Quant aux migrants que nous avons rencontrés, la plupart assurent qu’ils refuseront la proposition. À l’instar d’Abuzar, un étudiant afghan de 26 ans arrivé en 2015 à Stockholm. Son titre de séjour d’une durée de trois ans expire en novembre 2025 et doit donc refaire une demande. “J’ai peur que l’agence pour la migration ne reconduise pas mon titre de séjour. Ils ne veulent pas de nous”, se désole-t-il, rappelant qu’il est installé depuis neuf ans sur le territoire. Le jeune homme le dit sans hésitation, il refusera catégoriquement de rentrer en Afghanistan, même pour 30 000 euros : “La situation est trop dangereuse avec les Talibans qui ont pris le pouvoir. Et on a toute notre vie ici, on a appris le suédois, on a étudié ici, on veut avoir la chance de rester !”
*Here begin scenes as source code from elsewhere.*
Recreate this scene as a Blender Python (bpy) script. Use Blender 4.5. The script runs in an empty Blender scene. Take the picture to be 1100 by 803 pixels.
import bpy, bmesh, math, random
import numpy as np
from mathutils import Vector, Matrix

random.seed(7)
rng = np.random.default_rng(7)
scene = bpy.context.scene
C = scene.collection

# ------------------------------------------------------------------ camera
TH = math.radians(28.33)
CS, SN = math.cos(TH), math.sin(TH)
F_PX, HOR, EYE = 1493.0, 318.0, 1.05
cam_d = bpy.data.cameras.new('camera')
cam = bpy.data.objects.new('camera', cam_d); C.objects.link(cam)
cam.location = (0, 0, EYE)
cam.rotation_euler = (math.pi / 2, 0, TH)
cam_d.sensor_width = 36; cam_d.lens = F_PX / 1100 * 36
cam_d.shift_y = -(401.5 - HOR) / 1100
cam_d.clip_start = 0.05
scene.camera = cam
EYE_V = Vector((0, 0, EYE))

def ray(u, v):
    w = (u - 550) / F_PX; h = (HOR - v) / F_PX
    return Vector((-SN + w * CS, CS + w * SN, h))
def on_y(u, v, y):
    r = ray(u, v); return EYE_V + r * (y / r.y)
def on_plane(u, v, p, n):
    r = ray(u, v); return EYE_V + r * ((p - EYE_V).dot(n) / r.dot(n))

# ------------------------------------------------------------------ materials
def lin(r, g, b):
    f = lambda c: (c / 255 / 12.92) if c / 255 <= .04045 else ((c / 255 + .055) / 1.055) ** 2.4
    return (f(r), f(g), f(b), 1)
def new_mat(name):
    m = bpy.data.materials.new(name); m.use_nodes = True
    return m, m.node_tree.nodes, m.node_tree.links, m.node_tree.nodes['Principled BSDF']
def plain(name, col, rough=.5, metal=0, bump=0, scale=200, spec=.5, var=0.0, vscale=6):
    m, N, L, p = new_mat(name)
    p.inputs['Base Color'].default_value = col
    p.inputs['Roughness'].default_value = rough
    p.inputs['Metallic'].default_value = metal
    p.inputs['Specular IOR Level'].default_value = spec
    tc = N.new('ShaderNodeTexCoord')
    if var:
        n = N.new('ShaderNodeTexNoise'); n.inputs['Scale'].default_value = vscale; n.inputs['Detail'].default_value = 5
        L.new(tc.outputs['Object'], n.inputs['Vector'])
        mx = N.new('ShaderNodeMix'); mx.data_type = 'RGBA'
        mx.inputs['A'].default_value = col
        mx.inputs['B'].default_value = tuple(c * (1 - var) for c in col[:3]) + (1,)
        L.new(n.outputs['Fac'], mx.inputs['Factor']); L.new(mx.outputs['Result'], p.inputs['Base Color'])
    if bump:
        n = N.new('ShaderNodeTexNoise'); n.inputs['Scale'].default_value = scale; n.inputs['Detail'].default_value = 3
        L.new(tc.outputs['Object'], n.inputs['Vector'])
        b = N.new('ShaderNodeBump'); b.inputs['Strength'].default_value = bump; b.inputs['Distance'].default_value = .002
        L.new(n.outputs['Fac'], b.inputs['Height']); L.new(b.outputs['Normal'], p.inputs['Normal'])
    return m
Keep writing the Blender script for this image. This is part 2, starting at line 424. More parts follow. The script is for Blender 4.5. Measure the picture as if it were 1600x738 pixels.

“On est venu d’Afghanistan non pas parce qu’on a besoin d’argent : on est venu chercher un lieu où on peut vivre. Je ne pense pas qu’on trouve quelqu’un qui accepte l’argent en échange de mourir.”
Abuzar, étudiant afghanà franceinfo
Pour George Joseph, avocat et directeur du centre Caritas en Suède, “le gouvernement a réussi à introduire une politique d’immigration très stricte. Avant, on offrait des titres de séjour permanent, quand, aujourd’hui, ils sont tous temporaires. Il y a aussi des restrictions pour le regroupement familial. Par exemple, il faut avoir un très grand appartement et des revenus suffisants et conséquents. Ça envoie un signal très fort aux migrants : ne choisissez pas la Suède.”
Cet été, les autorités ont annoncé – avec fierté – que, pour la première fois depuis 50 ans, en Suède, plus de migrants quittent le pays qu’ils n’en arrivent. Les demandes d’asile ont en effet atteint leur niveau le plus bas depuis 1997.